A new paper finds that mass extinction of land-dwelling animals - amphibians, reptiles, mammals, and birds- occur in a cycle of about 27 million years.

A pattern in nature or just coincidence?

Probably coincidence, since 27 million years give or take is a fantastic range of time but journalists and professional doomsday prophets are making something of it the way they do Mayan calendars and Biblical numerology. When it comes to real concepts of time, 66 million, 26 million, and 27.5 million don't have much in common.

Yet the paper does link them as non-random events, using the bane of informed food and chemical acceptance of science - statistical analyses.

They declare that extinctions followed a similar cycle of about 27.5 million years - but that means we are really only talking about two. And accepting it requires a daisy chain of other speculation that will make Occam pull out his Razor, like that asteroid hits also follow a pattern. And Monte Carlo simulations? I get their value but come on, if I am at Intel and you tell me we are ready to spend $10 million to tape out something and your data are Monte Carlo simulations, you are fired. It is truly "academic."


A lot of the discussion around this may be the plague of narratives in the 21st century - teleology - where people want to find a pattern that matches some purpose or another and match events to it. So match the data to a broad range of time, then find someone else who speculates asteroids also appear in a cycle, etc. 

Work hard enough, and you can link it all to Bilderberg. More likely is a geological mode of action that they discuss but are definitely not known to happen in any astrological cycle; flood-basalt eruptions, which is to say volcanoes.
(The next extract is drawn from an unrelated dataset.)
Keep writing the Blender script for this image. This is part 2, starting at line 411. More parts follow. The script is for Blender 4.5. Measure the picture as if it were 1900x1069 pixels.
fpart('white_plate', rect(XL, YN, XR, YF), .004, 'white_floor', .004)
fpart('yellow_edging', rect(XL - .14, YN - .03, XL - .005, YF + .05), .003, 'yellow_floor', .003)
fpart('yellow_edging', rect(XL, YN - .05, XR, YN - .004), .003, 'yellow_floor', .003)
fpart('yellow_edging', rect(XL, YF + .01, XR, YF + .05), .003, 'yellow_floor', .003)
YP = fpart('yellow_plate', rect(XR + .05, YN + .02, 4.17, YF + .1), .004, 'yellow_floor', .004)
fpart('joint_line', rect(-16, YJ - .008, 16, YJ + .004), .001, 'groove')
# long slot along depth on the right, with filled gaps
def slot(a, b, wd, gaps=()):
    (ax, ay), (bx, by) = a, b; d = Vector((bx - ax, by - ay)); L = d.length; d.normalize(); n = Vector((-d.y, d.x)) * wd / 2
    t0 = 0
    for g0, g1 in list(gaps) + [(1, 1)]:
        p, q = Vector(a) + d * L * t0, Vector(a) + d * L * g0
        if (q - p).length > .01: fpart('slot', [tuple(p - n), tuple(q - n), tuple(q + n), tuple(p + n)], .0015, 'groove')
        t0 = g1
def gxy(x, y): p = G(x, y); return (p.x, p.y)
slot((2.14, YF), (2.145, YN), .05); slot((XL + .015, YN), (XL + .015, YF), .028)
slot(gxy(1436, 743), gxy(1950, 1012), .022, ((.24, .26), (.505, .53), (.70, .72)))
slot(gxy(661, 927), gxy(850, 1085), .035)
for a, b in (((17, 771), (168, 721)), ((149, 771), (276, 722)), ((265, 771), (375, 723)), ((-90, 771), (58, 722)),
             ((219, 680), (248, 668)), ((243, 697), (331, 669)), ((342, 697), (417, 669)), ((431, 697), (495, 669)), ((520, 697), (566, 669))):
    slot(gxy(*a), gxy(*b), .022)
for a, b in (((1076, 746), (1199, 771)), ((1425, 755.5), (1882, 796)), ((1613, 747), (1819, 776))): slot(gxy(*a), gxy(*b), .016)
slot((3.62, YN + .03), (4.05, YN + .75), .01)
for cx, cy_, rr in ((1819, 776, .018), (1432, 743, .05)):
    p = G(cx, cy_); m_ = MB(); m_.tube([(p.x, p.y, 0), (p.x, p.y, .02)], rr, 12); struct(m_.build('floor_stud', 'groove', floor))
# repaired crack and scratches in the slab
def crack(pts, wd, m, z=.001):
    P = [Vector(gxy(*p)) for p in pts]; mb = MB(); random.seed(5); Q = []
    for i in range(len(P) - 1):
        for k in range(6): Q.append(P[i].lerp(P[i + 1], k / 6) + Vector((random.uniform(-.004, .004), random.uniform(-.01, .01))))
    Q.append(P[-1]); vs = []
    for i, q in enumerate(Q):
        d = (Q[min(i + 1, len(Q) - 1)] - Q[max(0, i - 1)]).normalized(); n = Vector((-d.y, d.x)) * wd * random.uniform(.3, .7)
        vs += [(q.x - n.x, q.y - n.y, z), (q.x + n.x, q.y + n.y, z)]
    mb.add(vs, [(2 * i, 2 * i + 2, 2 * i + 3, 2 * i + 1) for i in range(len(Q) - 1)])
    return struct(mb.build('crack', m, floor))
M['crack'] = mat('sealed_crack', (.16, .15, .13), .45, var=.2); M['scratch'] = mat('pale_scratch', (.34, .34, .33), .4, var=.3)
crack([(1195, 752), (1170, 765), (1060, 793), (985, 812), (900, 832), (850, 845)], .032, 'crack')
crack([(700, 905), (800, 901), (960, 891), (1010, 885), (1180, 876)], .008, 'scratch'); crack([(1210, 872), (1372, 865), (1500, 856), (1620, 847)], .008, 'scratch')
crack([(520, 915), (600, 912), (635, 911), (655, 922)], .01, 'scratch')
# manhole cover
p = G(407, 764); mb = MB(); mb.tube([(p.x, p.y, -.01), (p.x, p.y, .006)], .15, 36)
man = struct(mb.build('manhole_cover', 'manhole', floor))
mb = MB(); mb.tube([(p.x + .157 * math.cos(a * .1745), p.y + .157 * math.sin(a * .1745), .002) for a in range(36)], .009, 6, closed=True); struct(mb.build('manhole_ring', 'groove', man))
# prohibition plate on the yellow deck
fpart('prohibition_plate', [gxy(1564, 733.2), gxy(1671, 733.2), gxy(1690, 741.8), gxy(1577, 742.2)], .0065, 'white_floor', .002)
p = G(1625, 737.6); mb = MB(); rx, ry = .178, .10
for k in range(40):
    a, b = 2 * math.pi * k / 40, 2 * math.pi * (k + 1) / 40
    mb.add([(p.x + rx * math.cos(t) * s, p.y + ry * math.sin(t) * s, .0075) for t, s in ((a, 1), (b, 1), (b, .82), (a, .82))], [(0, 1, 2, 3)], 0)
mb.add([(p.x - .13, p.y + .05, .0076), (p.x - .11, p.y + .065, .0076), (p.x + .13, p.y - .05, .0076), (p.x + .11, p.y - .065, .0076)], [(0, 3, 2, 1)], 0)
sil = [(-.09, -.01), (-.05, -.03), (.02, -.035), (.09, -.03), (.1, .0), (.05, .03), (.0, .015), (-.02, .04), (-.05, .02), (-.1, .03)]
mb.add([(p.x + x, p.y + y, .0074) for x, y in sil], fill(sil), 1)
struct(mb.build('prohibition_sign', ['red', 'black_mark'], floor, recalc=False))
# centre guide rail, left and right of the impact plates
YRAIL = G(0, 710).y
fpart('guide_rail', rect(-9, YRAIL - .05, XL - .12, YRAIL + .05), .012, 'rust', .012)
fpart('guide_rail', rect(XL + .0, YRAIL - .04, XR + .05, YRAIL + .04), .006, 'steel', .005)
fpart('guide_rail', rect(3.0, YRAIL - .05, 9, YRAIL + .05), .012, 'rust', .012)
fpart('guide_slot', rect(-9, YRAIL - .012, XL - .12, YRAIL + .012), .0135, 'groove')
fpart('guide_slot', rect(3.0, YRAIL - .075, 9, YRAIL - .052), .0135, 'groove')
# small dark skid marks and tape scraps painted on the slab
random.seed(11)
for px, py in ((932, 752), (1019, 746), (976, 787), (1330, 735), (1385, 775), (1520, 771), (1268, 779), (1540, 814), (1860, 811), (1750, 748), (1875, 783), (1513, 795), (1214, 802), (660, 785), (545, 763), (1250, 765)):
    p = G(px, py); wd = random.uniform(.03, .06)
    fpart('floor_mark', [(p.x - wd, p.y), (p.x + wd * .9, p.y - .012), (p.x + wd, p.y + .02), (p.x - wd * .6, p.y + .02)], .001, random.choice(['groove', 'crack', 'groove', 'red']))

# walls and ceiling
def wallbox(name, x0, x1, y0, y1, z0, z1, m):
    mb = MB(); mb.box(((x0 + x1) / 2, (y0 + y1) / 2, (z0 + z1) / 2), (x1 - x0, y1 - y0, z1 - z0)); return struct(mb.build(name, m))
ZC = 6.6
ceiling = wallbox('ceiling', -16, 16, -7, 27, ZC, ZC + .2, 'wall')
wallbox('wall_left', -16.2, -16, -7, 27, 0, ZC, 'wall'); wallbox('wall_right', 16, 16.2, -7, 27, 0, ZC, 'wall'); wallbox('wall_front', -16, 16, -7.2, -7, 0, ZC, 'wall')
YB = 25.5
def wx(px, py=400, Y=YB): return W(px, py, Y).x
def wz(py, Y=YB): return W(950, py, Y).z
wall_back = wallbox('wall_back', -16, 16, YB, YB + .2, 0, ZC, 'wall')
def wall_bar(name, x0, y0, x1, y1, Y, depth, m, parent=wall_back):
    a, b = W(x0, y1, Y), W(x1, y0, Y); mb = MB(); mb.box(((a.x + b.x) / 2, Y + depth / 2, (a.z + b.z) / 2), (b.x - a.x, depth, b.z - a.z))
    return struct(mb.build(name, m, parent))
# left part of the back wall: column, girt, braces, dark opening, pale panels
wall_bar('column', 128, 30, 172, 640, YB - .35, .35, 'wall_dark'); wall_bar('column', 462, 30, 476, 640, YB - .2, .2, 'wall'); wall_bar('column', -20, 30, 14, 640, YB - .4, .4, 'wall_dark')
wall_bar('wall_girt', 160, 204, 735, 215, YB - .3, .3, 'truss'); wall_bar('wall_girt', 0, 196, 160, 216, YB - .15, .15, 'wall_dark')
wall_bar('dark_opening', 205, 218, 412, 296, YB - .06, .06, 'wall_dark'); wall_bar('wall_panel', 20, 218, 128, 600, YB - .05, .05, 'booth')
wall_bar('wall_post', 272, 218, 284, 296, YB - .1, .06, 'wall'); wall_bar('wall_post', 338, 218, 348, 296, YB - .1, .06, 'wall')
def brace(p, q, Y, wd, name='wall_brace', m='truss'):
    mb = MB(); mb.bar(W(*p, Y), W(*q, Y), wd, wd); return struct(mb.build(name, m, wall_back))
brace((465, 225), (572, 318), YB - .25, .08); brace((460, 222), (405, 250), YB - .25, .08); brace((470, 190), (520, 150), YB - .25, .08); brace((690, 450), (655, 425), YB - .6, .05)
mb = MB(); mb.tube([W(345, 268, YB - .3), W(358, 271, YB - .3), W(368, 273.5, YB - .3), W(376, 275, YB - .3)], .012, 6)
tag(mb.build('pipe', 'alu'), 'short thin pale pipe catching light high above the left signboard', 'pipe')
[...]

Volcanoes can cause acid rain of the kind 1980s environmentalists lobbying to ban hair spray only fantasized about. Nature can create huge variations in temperature, in radiation from the sun, in CO2; all things we try to blame on anyone without a Prius. But they don't follow a consistent pattern. So there is a common denominator among extinction events but it isn't a time cycle. It is that the natural world is out to kill everything it can, and in eight instances succeeded.